EPA Issues Healthy Indoor Environment Guidelines

November 18, 2011

Healthy Indoor Environment Protocols for Home Energy Upgrades has been issued by the Environmental Protection Agency. The document is designed to provide guidance the home energy industry the ability to identify, manage, and reduce health risks during home energy upgrades, retrofits or remodeling.

"These protocols will help the home energy retrofit industry deliver high quality work while protecting the health of families," says Gina McCarthy, EPA assistant administrator for the Office of Air and Radiation. "Homeowners, occupants, and the energy services industry will benefit greatly from this simple and clear guidance for addressing critical indoor air quality risks during home energy upgrades. Following these protocols will help families save money on utilities while safeguarding their health.”

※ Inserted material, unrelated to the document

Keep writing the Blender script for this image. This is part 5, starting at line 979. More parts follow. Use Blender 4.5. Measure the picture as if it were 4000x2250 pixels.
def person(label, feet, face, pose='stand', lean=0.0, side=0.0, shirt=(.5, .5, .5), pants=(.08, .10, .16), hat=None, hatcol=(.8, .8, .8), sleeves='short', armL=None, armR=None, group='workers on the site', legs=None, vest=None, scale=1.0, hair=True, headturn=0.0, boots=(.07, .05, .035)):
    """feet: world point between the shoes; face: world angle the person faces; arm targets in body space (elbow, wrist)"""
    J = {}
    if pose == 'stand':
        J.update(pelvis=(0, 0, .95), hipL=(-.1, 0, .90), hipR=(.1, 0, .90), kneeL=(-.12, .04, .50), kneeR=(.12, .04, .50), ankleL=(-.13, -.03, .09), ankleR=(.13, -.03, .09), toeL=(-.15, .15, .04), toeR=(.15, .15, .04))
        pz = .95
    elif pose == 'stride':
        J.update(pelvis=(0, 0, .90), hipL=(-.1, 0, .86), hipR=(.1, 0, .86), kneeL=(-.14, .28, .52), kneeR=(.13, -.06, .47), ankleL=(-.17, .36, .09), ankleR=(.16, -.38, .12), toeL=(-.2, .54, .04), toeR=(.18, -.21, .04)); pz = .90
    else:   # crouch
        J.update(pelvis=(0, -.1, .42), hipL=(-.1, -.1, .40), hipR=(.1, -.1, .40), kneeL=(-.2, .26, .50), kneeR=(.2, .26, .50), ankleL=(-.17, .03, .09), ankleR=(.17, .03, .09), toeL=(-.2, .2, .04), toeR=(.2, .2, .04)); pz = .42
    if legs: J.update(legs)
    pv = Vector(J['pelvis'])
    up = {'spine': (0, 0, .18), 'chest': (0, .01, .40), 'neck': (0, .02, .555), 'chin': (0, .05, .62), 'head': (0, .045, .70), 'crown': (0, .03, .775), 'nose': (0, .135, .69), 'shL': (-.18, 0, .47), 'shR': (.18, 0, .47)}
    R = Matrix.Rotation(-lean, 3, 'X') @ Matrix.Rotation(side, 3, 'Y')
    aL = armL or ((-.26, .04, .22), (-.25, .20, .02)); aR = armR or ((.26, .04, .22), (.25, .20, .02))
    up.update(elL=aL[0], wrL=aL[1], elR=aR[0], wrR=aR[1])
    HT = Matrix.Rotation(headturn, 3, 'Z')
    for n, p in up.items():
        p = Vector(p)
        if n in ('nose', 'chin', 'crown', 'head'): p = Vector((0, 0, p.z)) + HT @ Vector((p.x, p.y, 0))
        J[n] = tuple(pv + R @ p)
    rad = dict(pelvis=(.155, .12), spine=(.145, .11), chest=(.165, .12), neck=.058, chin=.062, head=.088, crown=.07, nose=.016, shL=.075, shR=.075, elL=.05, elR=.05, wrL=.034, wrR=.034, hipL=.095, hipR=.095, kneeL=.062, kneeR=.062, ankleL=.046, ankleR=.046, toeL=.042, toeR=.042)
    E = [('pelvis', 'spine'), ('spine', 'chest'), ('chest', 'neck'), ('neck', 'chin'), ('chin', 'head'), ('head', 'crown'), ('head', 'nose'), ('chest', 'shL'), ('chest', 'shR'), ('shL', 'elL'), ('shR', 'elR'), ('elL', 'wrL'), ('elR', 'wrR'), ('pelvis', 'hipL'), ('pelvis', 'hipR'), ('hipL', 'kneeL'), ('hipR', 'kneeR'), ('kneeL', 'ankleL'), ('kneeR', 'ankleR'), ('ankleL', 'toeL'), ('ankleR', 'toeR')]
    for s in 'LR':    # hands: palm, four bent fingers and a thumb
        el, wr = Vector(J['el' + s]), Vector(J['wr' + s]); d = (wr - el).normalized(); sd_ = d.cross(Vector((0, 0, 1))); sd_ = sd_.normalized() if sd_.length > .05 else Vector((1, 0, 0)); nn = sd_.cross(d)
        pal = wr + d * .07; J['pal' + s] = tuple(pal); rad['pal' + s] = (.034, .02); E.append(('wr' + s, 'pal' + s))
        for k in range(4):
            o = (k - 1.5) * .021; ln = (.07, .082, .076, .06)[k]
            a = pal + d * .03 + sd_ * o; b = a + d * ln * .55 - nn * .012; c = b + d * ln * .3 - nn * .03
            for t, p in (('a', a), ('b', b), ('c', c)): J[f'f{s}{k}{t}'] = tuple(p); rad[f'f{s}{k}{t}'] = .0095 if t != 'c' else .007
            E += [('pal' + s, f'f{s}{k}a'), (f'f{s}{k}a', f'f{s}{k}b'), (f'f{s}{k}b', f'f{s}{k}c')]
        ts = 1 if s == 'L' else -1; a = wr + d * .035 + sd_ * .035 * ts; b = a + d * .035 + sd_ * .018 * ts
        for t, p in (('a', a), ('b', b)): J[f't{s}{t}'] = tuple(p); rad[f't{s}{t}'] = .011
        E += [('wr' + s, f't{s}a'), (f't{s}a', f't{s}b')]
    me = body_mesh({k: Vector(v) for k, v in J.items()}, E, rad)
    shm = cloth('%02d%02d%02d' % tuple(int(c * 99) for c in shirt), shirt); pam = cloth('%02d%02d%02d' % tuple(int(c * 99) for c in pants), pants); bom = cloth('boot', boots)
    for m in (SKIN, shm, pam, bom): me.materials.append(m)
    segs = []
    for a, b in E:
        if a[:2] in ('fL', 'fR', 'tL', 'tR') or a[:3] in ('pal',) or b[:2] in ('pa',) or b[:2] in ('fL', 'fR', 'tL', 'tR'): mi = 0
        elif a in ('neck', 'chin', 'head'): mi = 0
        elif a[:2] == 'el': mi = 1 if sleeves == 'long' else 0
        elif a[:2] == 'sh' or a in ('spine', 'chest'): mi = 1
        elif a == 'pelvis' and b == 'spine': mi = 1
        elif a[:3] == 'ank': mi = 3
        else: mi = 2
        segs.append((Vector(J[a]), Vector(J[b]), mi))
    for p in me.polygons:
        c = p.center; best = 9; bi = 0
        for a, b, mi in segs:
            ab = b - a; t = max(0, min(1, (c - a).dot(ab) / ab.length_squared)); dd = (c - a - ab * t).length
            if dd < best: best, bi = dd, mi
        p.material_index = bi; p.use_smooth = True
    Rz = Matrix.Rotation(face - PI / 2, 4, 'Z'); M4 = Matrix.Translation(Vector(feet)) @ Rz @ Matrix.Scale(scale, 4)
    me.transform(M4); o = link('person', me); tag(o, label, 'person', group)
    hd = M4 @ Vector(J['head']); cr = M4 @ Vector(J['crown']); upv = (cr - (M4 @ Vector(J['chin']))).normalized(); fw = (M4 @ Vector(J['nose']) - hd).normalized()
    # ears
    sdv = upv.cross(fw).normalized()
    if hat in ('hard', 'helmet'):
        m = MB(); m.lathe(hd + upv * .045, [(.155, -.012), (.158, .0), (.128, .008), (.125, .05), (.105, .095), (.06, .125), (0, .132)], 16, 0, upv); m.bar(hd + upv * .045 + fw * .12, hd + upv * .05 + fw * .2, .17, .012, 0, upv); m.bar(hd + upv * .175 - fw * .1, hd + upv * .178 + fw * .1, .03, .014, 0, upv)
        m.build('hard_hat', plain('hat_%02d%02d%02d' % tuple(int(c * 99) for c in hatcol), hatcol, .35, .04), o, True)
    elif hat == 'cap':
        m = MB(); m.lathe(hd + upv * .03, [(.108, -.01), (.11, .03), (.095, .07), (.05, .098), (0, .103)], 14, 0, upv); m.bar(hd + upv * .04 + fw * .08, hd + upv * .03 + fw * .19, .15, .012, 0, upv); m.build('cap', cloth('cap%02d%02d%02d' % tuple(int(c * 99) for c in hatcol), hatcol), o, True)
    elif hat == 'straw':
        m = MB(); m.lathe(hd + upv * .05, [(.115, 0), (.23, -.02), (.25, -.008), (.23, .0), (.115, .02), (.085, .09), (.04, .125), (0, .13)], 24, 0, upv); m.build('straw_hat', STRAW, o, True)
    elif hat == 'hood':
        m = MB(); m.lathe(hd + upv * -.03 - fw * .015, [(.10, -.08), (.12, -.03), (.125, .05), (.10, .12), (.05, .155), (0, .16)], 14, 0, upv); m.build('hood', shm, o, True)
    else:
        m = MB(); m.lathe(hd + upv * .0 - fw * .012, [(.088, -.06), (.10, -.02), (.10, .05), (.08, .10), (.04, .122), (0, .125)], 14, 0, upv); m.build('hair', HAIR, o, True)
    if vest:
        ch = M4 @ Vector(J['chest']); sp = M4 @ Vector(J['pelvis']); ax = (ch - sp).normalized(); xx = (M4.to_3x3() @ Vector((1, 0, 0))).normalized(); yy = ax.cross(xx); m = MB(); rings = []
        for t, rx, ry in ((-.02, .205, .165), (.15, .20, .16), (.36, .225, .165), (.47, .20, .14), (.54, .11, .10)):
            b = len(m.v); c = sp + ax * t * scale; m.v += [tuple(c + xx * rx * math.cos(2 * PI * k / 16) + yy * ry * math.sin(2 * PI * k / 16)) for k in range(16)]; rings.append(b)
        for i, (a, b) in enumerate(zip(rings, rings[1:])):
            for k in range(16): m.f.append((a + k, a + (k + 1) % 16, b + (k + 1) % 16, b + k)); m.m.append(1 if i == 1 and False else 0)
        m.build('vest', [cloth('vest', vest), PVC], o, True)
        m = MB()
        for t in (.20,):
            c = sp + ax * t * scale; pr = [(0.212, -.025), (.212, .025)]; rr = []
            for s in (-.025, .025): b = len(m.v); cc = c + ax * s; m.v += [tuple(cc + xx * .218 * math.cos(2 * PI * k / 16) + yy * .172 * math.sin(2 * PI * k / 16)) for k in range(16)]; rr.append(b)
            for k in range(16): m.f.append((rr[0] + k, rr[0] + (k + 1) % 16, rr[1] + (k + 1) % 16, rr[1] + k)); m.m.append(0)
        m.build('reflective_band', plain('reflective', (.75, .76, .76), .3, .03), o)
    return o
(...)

The guidelines are said to provide a step-by-step process for conducting assessments to evaluate indoor air conditions and the potential for risks that may arise during residential energy upgrades. The protocols include recommended minimum specifications and best practices to maintain or improve indoor air quality.

The protocols serve as a companion document to the U.S. Department of Energy’s Guidelines for Home Energy Professionals. The DOE guidelines, developed as part of the Obama Administration's Recovery through Retrofit initiative, are intended to foster the growth of a skilled work force that will increase the homeowner’s confidence in the retrofit industry and increase the demand for home energy retrofits. Together, the DOE guidelines and EPA protocols will help facilitate increased home energy efficiency, improve the quality of work performed and provide healthier homes for America, government officials state.